══ Data to use ══
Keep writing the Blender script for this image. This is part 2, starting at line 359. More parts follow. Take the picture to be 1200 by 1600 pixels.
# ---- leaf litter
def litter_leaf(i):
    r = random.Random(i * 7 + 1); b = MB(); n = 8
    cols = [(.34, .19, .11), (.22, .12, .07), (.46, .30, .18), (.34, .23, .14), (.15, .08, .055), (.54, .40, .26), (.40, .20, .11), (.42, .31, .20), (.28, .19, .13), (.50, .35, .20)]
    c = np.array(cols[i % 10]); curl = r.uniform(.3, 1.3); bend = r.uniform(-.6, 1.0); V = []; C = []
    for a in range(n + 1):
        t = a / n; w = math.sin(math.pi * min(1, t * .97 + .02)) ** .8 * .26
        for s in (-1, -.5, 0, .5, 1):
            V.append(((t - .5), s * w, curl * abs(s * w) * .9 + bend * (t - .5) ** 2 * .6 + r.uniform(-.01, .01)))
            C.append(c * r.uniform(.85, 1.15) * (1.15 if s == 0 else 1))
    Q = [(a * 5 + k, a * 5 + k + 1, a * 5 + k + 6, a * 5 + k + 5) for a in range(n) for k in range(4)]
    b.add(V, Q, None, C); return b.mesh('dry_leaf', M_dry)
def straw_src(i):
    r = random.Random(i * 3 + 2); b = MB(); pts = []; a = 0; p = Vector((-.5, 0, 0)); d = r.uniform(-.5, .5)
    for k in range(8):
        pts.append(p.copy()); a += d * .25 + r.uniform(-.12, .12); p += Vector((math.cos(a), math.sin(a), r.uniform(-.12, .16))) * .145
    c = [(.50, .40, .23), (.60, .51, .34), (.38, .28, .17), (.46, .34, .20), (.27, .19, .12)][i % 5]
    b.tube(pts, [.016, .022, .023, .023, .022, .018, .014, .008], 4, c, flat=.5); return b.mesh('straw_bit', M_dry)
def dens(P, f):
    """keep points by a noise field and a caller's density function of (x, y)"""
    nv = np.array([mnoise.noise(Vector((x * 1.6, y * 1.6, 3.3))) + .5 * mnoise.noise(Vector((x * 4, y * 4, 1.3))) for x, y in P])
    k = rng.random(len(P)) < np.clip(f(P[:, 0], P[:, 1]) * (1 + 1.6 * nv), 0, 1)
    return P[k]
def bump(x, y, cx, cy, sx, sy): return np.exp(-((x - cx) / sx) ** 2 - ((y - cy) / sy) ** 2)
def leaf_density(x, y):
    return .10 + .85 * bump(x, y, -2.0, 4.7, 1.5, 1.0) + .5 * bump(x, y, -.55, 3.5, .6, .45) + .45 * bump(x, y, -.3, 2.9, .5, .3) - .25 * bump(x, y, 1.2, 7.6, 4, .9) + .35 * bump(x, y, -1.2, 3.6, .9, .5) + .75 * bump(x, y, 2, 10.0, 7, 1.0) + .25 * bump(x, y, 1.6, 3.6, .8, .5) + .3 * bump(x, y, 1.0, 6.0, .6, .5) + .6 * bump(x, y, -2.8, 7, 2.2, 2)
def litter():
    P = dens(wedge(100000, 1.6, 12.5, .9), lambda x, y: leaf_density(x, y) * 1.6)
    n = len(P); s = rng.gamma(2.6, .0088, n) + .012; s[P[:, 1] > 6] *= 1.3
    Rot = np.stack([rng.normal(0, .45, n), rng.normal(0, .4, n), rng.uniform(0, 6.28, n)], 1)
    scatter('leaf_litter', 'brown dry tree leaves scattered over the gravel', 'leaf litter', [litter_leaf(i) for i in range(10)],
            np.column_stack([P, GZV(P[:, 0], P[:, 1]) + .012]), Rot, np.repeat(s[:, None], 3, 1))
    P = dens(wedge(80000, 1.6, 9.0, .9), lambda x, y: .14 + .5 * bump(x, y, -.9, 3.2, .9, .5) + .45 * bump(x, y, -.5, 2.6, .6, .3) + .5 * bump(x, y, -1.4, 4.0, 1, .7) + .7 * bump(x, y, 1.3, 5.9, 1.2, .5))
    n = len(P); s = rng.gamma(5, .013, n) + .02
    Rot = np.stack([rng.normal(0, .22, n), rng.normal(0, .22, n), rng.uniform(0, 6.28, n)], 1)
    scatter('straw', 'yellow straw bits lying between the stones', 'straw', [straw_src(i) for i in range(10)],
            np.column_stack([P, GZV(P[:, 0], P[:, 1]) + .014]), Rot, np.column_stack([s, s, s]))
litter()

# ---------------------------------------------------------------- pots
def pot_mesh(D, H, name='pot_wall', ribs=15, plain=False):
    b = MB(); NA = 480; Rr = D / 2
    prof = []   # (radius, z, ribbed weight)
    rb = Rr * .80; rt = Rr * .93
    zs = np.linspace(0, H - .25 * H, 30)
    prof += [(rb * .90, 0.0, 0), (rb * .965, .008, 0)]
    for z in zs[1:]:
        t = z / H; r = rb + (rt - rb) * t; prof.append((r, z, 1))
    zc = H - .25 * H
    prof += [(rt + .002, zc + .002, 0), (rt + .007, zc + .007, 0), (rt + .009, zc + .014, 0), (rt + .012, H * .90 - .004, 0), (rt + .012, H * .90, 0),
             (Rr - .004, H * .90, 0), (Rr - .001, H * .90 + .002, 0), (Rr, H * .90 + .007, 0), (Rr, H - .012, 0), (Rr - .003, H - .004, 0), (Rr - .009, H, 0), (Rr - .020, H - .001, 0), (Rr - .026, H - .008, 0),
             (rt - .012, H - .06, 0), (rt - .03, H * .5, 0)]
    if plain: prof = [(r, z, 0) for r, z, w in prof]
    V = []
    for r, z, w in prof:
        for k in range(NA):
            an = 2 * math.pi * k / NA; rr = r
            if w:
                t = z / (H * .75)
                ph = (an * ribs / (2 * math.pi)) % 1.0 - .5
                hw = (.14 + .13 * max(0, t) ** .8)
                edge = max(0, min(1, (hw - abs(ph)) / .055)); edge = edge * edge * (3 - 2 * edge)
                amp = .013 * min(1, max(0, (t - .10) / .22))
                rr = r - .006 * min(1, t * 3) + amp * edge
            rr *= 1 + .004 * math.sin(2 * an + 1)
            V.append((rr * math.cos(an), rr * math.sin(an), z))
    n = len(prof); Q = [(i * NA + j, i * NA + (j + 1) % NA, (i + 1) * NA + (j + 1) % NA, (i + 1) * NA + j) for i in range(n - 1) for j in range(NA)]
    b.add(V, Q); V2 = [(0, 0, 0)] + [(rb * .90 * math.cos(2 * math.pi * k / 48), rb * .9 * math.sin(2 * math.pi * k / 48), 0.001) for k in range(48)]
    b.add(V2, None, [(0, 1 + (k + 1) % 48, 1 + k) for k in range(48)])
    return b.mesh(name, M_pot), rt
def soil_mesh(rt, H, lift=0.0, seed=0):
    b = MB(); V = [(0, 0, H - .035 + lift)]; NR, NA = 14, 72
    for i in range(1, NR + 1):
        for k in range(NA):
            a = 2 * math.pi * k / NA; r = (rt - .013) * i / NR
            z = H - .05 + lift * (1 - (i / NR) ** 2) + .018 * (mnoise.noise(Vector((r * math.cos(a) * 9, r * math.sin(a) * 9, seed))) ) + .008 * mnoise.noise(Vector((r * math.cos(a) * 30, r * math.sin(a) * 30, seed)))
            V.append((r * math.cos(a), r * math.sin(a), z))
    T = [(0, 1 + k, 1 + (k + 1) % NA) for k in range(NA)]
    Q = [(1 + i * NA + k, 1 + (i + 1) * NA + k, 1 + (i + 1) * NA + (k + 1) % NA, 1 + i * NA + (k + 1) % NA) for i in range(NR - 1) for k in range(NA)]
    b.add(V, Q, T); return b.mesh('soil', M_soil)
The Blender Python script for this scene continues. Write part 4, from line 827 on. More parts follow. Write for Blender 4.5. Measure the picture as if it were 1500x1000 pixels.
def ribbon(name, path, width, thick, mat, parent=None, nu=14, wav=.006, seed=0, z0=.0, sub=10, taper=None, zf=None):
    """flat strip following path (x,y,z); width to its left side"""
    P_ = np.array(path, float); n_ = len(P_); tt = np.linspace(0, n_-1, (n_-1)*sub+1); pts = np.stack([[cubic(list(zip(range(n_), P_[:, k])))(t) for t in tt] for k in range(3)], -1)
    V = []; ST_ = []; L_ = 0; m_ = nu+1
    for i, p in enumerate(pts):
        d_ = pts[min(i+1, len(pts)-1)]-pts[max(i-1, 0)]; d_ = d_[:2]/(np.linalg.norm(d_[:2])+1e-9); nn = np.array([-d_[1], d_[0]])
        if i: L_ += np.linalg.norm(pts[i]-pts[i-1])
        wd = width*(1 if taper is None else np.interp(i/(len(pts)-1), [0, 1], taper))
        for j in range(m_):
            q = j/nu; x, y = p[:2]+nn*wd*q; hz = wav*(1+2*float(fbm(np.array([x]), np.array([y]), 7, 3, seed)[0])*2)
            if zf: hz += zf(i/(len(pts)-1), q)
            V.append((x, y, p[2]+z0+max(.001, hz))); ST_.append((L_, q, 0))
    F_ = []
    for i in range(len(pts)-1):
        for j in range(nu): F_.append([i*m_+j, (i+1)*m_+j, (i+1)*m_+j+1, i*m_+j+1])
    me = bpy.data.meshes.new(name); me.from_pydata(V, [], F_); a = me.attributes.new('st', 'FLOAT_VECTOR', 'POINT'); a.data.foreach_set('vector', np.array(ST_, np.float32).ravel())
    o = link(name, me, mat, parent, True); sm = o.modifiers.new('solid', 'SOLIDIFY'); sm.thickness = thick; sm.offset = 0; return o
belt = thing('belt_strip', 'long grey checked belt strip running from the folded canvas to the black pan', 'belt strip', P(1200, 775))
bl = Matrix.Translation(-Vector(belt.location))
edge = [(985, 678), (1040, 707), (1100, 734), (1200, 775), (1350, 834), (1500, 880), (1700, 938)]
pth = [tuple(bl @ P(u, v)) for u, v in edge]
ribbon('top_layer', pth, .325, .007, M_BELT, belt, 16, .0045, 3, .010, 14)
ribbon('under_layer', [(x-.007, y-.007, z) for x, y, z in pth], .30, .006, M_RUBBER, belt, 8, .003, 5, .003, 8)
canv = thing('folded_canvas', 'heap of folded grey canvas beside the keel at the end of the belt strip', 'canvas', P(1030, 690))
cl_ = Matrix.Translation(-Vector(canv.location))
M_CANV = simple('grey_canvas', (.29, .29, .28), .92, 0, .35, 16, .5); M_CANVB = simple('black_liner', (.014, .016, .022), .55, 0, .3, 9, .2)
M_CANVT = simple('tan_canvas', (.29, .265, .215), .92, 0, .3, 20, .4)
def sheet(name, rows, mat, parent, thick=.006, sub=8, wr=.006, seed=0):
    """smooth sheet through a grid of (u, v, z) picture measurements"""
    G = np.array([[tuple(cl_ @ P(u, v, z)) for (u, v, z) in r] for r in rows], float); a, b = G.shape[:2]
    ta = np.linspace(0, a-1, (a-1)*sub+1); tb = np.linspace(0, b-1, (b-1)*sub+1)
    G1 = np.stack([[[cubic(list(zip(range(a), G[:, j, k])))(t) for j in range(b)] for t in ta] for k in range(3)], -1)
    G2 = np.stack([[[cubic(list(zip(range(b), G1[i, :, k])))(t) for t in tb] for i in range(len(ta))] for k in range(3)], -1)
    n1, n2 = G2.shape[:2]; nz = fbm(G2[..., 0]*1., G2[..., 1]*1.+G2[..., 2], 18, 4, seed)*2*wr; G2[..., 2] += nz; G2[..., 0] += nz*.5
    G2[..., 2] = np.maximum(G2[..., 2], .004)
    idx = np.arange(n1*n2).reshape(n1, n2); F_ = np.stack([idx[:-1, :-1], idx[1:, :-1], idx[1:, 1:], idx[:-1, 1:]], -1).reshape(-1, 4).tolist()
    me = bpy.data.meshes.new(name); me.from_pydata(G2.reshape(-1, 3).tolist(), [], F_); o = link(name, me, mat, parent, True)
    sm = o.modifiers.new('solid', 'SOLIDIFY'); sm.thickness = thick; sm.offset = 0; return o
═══
#### Exercise directions
State how many lines include the string "this", and nothing more.

#### Response to the task
2